### Data listing
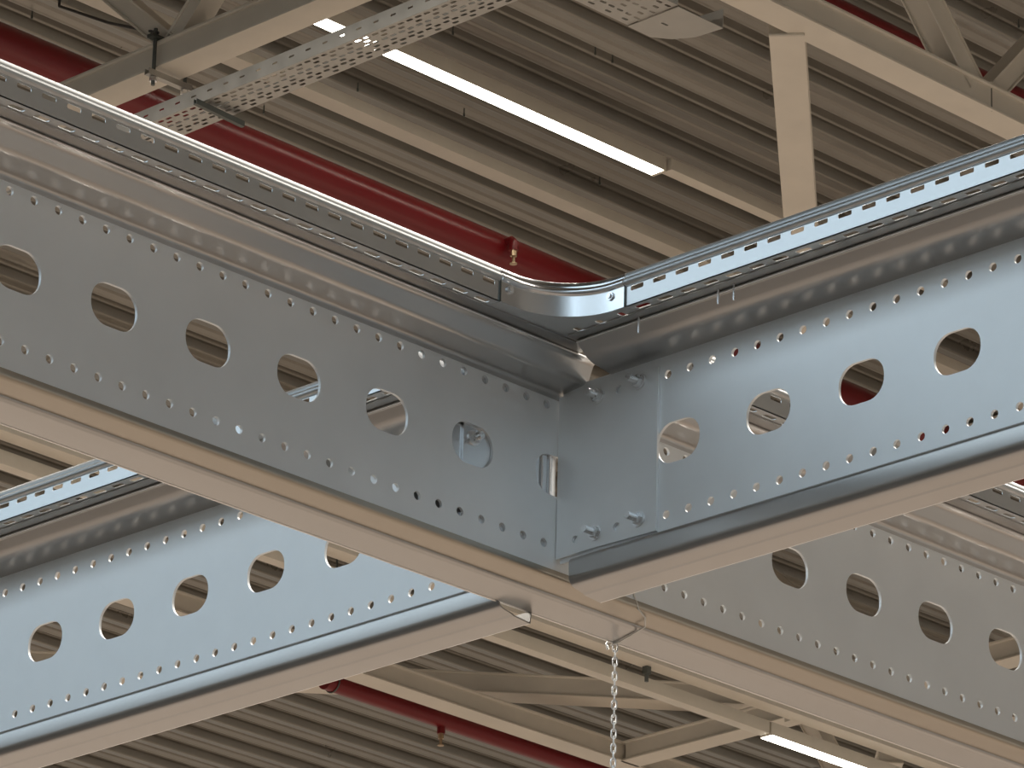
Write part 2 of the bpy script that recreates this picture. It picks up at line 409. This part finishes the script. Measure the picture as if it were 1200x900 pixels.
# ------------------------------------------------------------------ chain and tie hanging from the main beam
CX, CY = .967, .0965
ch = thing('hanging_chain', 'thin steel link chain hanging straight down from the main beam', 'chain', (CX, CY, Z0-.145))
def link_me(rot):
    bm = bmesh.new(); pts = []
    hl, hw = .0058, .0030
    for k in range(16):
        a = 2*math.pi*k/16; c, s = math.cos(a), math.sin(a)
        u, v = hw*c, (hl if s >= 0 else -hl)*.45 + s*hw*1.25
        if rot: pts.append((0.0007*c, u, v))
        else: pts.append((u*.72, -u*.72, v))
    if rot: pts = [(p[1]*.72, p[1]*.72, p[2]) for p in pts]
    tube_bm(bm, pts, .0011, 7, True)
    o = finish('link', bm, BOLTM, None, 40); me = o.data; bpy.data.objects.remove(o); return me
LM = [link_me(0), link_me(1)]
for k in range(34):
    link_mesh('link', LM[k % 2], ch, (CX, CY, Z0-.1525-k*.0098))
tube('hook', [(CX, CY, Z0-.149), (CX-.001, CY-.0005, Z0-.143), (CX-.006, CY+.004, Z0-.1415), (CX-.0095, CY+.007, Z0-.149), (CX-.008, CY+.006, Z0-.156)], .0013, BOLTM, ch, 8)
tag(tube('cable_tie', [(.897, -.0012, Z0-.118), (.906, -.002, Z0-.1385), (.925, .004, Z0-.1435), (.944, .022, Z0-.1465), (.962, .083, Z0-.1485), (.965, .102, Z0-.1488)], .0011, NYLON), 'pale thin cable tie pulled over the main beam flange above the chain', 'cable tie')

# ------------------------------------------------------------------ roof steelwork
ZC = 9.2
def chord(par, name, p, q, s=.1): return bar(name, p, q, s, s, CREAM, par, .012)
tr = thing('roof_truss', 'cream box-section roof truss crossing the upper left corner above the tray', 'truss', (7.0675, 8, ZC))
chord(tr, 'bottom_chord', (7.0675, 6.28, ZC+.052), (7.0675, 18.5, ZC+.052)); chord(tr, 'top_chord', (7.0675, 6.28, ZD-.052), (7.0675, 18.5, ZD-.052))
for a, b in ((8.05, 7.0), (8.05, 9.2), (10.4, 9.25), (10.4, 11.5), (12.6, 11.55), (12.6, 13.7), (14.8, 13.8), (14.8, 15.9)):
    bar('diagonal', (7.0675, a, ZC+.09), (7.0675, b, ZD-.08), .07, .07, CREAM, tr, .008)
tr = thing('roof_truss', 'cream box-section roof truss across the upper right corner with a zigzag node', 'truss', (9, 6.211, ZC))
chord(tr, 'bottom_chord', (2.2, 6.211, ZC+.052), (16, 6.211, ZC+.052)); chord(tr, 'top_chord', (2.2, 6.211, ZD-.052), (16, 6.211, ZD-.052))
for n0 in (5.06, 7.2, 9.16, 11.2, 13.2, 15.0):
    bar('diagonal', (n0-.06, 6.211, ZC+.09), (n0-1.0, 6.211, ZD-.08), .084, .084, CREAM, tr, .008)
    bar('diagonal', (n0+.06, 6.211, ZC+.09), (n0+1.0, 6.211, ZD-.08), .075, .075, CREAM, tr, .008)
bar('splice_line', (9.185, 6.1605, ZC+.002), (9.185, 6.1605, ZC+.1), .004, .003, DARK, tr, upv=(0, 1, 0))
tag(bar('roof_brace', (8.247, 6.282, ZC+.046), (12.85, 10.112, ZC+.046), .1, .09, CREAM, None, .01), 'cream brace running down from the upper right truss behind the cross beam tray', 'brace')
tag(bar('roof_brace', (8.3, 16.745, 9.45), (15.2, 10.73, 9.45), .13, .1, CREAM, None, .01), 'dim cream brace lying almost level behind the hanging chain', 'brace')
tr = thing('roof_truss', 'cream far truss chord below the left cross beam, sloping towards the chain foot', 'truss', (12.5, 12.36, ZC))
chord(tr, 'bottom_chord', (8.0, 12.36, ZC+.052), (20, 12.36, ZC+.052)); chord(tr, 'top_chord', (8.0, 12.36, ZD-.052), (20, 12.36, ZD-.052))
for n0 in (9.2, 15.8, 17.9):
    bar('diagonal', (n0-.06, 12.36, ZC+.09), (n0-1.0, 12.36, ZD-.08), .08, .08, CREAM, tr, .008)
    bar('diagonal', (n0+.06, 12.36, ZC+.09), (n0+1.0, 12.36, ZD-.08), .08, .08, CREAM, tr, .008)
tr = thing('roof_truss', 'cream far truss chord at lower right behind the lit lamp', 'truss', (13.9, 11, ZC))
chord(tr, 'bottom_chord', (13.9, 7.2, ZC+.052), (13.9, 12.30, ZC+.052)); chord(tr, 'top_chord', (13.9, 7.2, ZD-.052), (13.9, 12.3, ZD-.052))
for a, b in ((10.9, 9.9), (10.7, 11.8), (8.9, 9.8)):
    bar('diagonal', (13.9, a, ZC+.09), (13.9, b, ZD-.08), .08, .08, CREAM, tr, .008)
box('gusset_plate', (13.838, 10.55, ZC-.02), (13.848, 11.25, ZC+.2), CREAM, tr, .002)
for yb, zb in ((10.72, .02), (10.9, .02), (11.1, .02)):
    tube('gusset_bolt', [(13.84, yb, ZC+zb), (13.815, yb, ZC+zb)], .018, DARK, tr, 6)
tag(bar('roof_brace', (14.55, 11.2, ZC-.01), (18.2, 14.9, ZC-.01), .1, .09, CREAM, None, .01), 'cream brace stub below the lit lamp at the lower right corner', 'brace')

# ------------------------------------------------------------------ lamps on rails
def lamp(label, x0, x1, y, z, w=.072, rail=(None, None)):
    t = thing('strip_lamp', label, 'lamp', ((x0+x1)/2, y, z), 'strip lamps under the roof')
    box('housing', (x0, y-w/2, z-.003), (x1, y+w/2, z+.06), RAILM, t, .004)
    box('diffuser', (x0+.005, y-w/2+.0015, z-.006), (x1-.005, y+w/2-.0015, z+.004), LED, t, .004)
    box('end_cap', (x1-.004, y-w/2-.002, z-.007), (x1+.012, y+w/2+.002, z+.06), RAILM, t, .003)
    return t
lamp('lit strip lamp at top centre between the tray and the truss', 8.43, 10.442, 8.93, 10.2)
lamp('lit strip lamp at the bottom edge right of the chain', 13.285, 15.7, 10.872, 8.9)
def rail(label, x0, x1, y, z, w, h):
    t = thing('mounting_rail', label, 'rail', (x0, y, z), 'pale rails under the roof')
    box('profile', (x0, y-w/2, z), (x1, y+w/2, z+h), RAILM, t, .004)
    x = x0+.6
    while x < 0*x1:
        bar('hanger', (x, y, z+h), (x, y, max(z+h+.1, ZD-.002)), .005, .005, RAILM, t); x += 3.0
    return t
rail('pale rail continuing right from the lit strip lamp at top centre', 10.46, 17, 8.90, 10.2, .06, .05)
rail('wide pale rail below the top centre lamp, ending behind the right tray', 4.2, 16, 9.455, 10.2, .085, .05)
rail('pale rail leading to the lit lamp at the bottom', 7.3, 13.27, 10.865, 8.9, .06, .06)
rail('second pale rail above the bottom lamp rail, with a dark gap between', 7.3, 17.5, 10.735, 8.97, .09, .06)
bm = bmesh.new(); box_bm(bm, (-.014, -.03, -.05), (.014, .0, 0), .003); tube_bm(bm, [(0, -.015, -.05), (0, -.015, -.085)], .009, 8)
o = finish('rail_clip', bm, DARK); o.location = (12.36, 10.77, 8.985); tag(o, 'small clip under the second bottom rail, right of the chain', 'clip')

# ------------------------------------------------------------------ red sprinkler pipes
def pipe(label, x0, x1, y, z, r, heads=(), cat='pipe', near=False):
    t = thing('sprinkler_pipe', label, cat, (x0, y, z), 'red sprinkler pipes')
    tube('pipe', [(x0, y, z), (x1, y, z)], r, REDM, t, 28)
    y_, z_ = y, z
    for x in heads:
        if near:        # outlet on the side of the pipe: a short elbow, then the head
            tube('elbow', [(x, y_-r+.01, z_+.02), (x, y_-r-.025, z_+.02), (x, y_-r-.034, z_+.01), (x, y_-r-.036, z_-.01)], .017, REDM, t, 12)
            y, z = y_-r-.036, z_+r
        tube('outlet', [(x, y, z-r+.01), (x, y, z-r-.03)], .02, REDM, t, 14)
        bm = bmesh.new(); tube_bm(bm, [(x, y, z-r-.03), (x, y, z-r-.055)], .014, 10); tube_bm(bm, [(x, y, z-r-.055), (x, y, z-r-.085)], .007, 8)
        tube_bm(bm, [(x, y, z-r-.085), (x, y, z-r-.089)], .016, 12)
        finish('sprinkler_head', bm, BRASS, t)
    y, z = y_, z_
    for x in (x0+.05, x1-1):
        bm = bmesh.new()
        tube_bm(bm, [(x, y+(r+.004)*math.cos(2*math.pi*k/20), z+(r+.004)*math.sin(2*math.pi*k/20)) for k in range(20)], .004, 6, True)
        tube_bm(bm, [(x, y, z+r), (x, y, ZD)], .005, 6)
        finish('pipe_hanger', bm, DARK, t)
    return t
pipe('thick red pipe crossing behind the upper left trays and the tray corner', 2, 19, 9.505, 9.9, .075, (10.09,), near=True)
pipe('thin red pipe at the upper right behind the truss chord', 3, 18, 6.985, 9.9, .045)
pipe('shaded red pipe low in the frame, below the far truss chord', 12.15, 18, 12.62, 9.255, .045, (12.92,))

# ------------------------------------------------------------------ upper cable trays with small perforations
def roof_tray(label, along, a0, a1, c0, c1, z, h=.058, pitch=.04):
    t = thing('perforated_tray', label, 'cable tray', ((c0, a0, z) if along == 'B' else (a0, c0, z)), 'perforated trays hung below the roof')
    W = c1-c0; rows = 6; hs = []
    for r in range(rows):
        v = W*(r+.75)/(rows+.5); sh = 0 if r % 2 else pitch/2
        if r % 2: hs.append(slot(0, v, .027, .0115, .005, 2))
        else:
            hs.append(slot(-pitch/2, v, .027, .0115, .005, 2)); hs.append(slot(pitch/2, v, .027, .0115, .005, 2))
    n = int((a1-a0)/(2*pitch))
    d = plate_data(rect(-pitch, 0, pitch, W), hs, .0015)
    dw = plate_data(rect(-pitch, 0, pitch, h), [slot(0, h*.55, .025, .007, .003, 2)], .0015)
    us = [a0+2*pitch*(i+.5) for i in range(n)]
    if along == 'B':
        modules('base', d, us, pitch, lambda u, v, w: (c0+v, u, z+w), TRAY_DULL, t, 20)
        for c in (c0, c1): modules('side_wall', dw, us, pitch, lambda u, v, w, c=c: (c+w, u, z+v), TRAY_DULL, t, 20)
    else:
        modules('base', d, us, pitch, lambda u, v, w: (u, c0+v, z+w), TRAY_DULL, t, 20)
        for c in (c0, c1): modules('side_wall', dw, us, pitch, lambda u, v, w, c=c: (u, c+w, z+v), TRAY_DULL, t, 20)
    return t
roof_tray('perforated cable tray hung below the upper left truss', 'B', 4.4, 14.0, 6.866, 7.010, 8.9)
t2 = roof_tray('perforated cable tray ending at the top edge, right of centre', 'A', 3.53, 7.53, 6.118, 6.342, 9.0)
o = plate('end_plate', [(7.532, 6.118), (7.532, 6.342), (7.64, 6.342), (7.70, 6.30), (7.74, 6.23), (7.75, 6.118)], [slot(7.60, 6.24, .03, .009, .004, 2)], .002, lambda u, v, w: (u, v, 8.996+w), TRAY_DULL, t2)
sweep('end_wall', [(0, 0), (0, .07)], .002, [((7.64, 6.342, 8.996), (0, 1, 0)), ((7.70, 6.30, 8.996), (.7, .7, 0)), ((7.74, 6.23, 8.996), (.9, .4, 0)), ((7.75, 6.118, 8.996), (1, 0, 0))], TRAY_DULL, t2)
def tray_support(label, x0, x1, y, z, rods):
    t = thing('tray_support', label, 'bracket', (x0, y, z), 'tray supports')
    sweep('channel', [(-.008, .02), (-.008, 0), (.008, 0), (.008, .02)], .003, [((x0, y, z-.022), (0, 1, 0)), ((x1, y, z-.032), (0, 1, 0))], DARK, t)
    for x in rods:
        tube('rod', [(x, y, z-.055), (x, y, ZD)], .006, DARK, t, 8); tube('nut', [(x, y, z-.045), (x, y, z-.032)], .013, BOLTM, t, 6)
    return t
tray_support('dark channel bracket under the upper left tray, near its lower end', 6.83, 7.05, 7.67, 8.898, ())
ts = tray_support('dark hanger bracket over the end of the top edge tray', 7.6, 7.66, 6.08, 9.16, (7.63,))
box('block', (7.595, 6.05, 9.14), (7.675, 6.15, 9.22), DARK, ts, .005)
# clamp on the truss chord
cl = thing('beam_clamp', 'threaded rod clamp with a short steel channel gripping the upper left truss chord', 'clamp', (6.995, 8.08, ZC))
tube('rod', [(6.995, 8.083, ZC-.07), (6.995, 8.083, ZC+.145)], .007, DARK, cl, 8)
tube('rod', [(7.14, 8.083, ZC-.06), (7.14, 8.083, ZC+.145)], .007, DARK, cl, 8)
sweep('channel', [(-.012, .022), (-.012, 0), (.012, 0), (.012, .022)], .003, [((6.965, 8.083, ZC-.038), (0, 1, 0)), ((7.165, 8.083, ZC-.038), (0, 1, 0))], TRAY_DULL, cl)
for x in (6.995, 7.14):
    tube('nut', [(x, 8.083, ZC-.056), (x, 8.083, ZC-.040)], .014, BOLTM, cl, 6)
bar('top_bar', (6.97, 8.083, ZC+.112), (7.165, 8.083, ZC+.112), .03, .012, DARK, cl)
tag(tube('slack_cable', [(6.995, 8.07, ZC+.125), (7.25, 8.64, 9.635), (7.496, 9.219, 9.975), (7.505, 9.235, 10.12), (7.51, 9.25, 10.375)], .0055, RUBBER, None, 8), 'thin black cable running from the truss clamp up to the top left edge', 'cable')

* * *

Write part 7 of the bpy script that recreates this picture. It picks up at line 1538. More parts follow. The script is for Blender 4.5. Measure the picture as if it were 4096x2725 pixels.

### Given instruction
Nothing but the lines from the line that contains "Write part 2" through the line that contains "chain', 'cable tie')" should be given again, each exactly as it stands, both ends included.

### The result
Write part 2 of the bpy script that recreates this picture. It picks up at line 409. This part finishes the script. Measure the picture as if it were 1200x900 pixels.
# ------------------------------------------------------------------ chain and tie hanging from the main beam
CX, CY = .967, .0965
ch = thing('hanging_chain', 'thin steel link chain hanging straight down from the main beam', 'chain', (CX, CY, Z0-.145))
def link_me(rot):
    bm = bmesh.new(); pts = []
    hl, hw = .0058, .0030
    for k in range(16):
        a = 2*math.pi*k/16; c, s = math.cos(a), math.sin(a)
        u, v = hw*c, (hl if s >= 0 else -hl)*.45 + s*hw*1.25
        if rot: pts.append((0.0007*c, u, v))
        else: pts.append((u*.72, -u*.72, v))
    if rot: pts = [(p[1]*.72, p[1]*.72, p[2]) for p in pts]
    tube_bm(bm, pts, .0011, 7, True)
    o = finish('link', bm, BOLTM, None, 40); me = o.data; bpy.data.objects.remove(o); return me
LM = [link_me(0), link_me(1)]
for k in range(34):
    link_mesh('link', LM[k % 2], ch, (CX, CY, Z0-.1525-k*.0098))
tube('hook', [(CX, CY, Z0-.149), (CX-.001, CY-.0005, Z0-.143), (CX-.006, CY+.004, Z0-.1415), (CX-.0095, CY+.007, Z0-.149), (CX-.008, CY+.006, Z0-.156)], .0013, BOLTM, ch, 8)
tag(tube('cable_tie', [(.897, -.0012, Z0-.118), (.906, -.002, Z0-.1385), (.925, .004, Z0-.1435), (.944, .022, Z0-.1465), (.962, .083, Z0-.1485), (.965, .102, Z0-.1488)], .0011, NYLON), 'pale thin cable tie pulled over the main beam flange above the chain', 'cable tie')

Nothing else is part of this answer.